With regard to the amendments brought to draft Rule 194, Mr Jeffery was opposed to the inclusion of referring matters of contempt or misconduct to the political parties represented in the Assembly under draft Rule 194(b)(i). Mr Jeffery further questioned the necessity of including the list of relevant circumstances under which the Powers and Privileges Committee must consider publishing response of aggrieved members of the public under the rules as it was in draft Rule 194(d)(iv) when it essentially equated to a list of guidelines. Mr Jeffery also suggested that draft Rule 194(d)(v) be scrapped and integrated into draft rule 194(d)(iv). Since Abuse of Privileges constituted a section on its own Mr Jeffery felt that it should be left until a later stage in favour of finalising Section 194 and what went before it. Finally, Mr Jeffery questioned the necessity for the exception of a breach of the Code of Conduct under the definition "misconduct" under draft Rule 1.

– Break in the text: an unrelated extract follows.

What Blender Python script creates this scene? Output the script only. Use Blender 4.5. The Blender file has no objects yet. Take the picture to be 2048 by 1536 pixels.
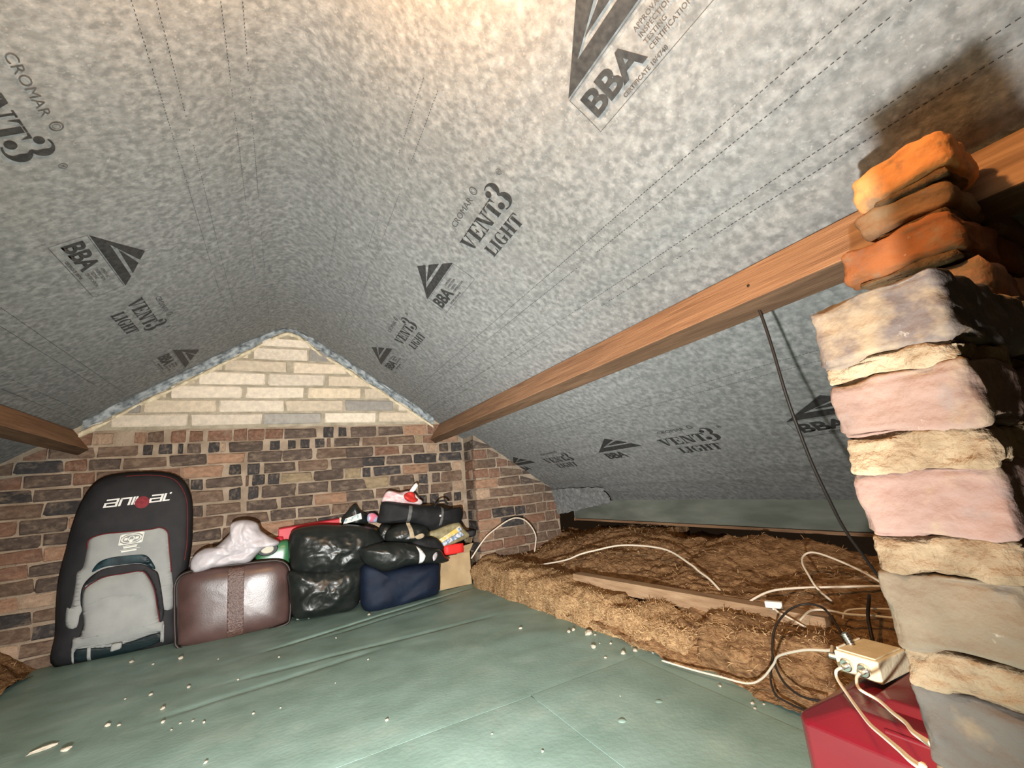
import bpy, bmesh, math, random
from mathutils import Vector, Matrix, noise
from mathutils.bvhtree import BVHTree
from mathutils.geometry import tessellate_polygon
random.seed(7)
S = bpy.context.scene
COL = S.collection
COURSES=[(1.4025,1.503,[(-1.174,-1.092,'w'),(-1.049,-0.63,'w'),(-0.612,-0.167,'w'),(-0.157,0.255,'g'),(0.281,0.693,'w'),(0.722,1.119,'c')]),(1.503,1.611,[(-1.011,-0.902,'g'),(-0.888,-0.467,'c'),(-0.446,-0.019,'w'),(-0.002,0.428,'c'),(0.444,0.846,'g'),(0.89,1.049,'w')]),(1.611,1.717,[(-0.863,-0.765,'c'),(-0.739,-0.307,'w'),(-0.281,0.13,'w'),(0.156,0.571,'y'),(0.6,0.84,'c')]),(1.717,1.827,[(-0.711,-0.601,'y'),(-0.58,-0.153,'w'),(-0.129,0.28,'w'),(0.307,0.657,'c')]),(1.827,1.93,[(-0.543,-0.439,'c'),(-0.423,-0.001,'c'),(0.042,0.459,'c'),(0.475,0.574,'c')]),(1.93,2.044,[(-0.37,-0.273,'y'),(-0.243,0.152,'w'),(0.164,0.37,'g')]),(2.044,2.125,[(-0.184,0.197,'w')]),(1.2865,1.385,[(-1.125,-1.031,'p'),(-0.917,-0.854,'o'),(-0.846,-0.76,'b'),(-0.717,-0.632,'r'),(-0.61,-0.534,'r'),(-0.506,-0.352,'r'),(-0.342,-0.257,'r'),(-0.252,-0.144,'r'),(-0.139,-0.017,'r'),(-0.011,0.218,'d'),(0.276,0.35,'k'),(0.39,0.451,'k'),(0.482,0.692,'d'),(0.708,0.921,'d'),(0.935,1.141,'o')]),(1.204,1.2865,[(-1.105,-0.889,'b'),(-0.864,-0.814,'k'),(-0.78,-0.706,'k'),(-0.671,-0.644,'k'),(-0.617,-0.54,'d'),(-0.496,-0.43,'k'),(-0.42,-0.392,'p'),(-0.372,-0.152,'d'),(-0.105,-0.036,'k'),(0.018,0.072,'k'),(0.106,0.173,'k'),(0.213,0.282,'k'),(0.3,0.329,'b'),(0.354,0.556,'d'),(0.575,0.789,'b'),(0.802,1.022,'b'),(1.036,1.093,'y')]),(1.117,1.204,[(-0.964,-0.735,'b'),(-0.714,-0.503,'d'),(-0.496,-0.265,'o'),(-0.241,-0.023,'d'),(-0.013,0.197,'d'),(0.219,0.504,'b'),(0.444,0.662,'d'),(0.675,0.88,'r'),(0.914,1.104,'b'),(1.132,1.235,'p'),(1.25,1.332,'d'),(1.362,1.463,'k')]),(1.03,1.117,[(-0.636,-0.403,'o'),(-0.36,-0.287,'k'),(-0.247,-0.167,'k'),(-0.141,0.07,'d'),(0.092,0.306,'b'),(0.33,0.596,'d'),(0.331,0.535,'b'),(0.572,0.758,'k'),(0.777,0.994,'d'),(1.015,1.215,'k'),(1.244,1.457,'k')]),(0.945,1.03,[(-0.582,-0.514,'k'),(-0.492,-0.278,'d'),(-0.254,-0.234,'b'),(-0.214,-0.133,'k'),(-0.108,-0.035,'k'),(-0.019,0.193,'y'),(0.209,0.43,'d'),(0.443,0.559,'y'),(0.577,0.64,'k'),(0.665,0.888,'k'),(0.908,1.131,'o'),(1.145,1.351,'d'),(1.366,1.451,'p')]),(0.849,0.945,[(-0.577,-0.389,'b'),(-0.352,-0.282,'k'),(-0.236,-0.171,'k'),(-0.141,0.078,'d'),(0.095,0.312,'d'),(0.33,0.606,'d'),(0.331,0.533,'d'),(0.57,0.779,'y'),(0.799,1.007,'d'),(1.049,1.126,'k'),(1.169,1.242,'d'),(1.256,1.452,'b')]),(0.76,0.849,[(-0.567,-0.504,'d'),(-0.486,-0.281,'b'),(-0.237,-0.046,'d'),(-0.02,0.2,'d'),(0.211,0.5,'o'),(0.442,0.662,'d'),(0.68,0.881,'b'),(0.908,1.01,'r'),(1.038,1.129,'d'),(1.15,1.354,'b'),(1.377,1.46,'p')]),(0.673,0.76,[(-0.561,-0.385,'b'),(-0.358,-0.1,'b'),(-0.085,0.082,'d'),(0.103,0.324,'d'),(0.341,0.47,'b'),(0.342,0.537,'b'),(0.567,0.697,'d'),(0.723,0.925,'b'),(1.047,1.11,'k'),(1.138,1.217,'k'),(1.267,1.341,'d'),(1.363,1.431,'k')]),(0.586,0.673,[(1.148,1.343,'d'),(1.365,1.455,'p')])]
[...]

Adv Jenkins agreed with Mr Jeffery on draft Rule 194(b)(i) since referring matters of contempt or misconduct to the political parties represented in the Assembly could turn into no more than another procedural hurdle, or yet another line of procedural defence. He concurred with Mr Jeffery on the elimination of the list of relevant circumstances under which the Powers and Privileges Committee must consider publishing response of aggrieved members of the public under the rules, since the Committee could just as well determine its own procedure in the same manner as all other Parliamentary committees do. He was also in favour of integrating draft Rule 194(d)(v) under 194(d)(iv).

On the issue of the definition of "misconduct" Adv Jenkins replied that as per Section 13 of the Act, contempt implied a modicum of negligence, whereas misconduct did not. He did concede that it complicated matters, but stated that it was essentially a policy decision.

Given Adv Jenkins response, Mr Jeffery withdrew his comment concerning the definition of "misconduct".

Given that draft Rule 194(a) formed a general introduction to the more specific draft Rules 194(b), 194(c) and 194(d), Mr Jeffery suggested that the numbering be amended to 194(1), 194(2)(a), 194(2)(b) and 194(2)(c) respectively.

Adv Masutha, in turn, suggested that 194(a) simply be kept as the opening statement of the entire draft Rule 194, and that 194(b), 194(c) and 194(d) be renumbered to 194(a), 194(b) and 194(c).

Adv Jenkins declared himself in favour of Mr Jeffery’s suggestion, but added that the duplication of draft Rule 194(a) in 194(d)(i) could see 194(d)(i) and 194(d)(ii) integrated into one subsequent to some possible redrafting. The Members agreed.

After finalising some matters related to the scheduling of future meetings, the Subcommittee adjourned.